*YOUR INSTRUCTIONS*. Pull every "render" line out of the data below.

*DATASET EXCERPTS*.

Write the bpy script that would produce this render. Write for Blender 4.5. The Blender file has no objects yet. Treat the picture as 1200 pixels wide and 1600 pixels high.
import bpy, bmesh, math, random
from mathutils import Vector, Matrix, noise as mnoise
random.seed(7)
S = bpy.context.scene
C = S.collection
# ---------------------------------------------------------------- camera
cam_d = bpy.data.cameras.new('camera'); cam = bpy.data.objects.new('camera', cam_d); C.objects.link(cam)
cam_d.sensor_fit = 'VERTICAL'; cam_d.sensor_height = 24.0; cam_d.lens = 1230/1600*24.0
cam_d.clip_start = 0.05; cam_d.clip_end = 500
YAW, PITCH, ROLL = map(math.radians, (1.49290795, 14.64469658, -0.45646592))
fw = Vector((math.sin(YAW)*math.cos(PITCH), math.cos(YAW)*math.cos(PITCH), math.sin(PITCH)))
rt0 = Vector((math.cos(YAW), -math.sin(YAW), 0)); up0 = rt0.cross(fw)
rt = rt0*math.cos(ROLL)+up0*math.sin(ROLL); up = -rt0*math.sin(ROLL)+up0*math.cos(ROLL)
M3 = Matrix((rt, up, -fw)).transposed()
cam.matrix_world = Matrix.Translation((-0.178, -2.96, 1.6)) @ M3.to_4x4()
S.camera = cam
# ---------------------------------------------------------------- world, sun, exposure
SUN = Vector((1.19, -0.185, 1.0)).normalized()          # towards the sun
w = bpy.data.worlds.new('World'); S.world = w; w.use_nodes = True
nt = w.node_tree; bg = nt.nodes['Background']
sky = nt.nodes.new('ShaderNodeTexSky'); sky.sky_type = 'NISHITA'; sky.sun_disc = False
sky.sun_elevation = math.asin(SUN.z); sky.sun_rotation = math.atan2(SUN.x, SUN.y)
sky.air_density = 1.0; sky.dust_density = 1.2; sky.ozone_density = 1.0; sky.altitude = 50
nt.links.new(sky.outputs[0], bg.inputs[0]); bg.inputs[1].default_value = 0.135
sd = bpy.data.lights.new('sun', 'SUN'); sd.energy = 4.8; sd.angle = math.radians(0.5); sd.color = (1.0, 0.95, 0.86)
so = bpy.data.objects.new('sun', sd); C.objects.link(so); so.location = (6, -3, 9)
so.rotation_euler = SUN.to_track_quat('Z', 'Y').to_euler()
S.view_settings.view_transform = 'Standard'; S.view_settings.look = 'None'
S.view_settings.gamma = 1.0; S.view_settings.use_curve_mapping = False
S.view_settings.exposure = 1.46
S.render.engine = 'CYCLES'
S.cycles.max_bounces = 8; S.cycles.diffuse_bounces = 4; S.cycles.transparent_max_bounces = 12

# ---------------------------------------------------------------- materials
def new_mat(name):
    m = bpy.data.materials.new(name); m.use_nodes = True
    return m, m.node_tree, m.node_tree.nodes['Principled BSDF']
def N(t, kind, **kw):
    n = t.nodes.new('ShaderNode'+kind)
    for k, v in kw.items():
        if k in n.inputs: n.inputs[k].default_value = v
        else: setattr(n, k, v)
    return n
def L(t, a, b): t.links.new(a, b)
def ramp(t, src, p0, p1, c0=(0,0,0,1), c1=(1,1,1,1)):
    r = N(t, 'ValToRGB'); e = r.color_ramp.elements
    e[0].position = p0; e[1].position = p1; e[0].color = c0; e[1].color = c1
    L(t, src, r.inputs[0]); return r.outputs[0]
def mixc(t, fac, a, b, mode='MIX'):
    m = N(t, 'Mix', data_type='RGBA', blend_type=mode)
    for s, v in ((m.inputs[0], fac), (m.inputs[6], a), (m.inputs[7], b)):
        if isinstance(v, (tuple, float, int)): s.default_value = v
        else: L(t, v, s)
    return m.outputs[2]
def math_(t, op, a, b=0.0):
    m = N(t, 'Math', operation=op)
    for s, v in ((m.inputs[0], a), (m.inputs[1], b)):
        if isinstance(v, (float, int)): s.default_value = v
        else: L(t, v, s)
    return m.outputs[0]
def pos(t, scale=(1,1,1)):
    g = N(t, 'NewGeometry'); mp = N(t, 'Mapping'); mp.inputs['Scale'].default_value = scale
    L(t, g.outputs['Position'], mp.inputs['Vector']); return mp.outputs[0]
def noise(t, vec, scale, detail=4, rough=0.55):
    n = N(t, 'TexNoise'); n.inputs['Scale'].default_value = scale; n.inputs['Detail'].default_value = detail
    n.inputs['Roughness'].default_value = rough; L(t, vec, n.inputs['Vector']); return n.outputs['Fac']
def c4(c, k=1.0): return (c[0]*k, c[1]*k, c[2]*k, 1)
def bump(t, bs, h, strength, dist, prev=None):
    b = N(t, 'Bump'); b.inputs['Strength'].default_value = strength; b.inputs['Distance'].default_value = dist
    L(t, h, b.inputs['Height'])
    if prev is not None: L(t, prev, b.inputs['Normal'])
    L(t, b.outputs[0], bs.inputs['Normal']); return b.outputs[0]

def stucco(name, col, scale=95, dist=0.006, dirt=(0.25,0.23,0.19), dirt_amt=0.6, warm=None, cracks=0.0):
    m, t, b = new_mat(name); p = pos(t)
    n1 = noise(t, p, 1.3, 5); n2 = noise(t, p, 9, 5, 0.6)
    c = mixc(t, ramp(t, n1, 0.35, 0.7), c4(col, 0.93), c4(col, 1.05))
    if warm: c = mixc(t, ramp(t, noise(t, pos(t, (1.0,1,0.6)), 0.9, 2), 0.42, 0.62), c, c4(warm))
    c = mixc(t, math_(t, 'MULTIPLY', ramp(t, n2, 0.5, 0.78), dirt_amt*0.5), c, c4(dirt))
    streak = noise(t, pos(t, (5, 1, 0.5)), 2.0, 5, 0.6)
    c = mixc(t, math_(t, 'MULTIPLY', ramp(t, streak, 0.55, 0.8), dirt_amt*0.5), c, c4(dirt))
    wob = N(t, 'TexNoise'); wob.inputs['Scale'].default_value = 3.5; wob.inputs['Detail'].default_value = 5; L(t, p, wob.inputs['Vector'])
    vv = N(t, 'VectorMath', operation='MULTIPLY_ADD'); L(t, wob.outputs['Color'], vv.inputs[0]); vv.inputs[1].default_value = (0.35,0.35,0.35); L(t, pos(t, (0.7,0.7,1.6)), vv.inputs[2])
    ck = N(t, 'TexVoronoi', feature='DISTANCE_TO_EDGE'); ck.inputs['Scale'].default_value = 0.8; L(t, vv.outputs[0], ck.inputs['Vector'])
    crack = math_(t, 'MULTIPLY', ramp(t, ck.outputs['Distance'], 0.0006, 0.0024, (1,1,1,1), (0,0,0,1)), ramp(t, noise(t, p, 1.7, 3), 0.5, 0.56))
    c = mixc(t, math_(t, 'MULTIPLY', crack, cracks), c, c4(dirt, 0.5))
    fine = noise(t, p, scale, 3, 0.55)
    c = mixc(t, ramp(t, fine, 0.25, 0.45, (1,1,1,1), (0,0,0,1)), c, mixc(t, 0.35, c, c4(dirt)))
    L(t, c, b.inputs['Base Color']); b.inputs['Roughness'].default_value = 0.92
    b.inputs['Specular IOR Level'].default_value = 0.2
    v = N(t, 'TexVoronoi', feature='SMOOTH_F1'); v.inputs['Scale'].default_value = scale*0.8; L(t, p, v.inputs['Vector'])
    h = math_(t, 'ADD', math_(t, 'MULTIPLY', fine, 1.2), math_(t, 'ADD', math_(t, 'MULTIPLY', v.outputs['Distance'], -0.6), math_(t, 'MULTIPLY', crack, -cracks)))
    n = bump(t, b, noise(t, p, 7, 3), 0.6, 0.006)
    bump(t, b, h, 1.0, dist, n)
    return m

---

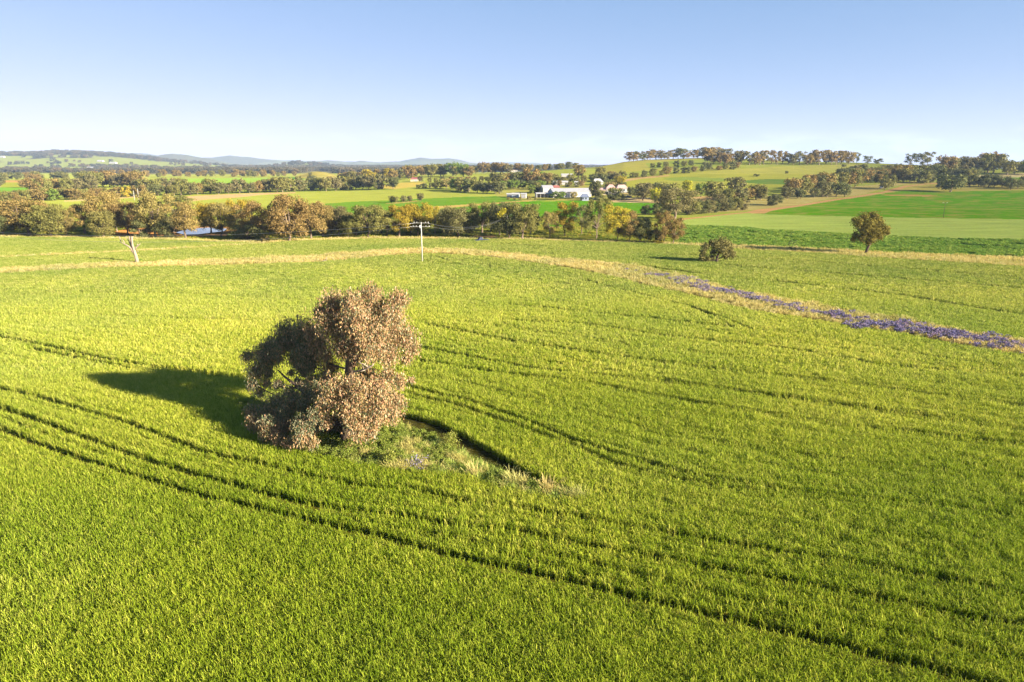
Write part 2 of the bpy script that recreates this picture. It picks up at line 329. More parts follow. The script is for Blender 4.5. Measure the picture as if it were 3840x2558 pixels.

*IN RESPONSE*.
Write the bpy script that would produce this render. Write for Blender 4.5. The Blender file has no objects yet. Treat the picture as 1200 pixels wide and 1600 pixels high.
S.render.engine = 'CYCLES'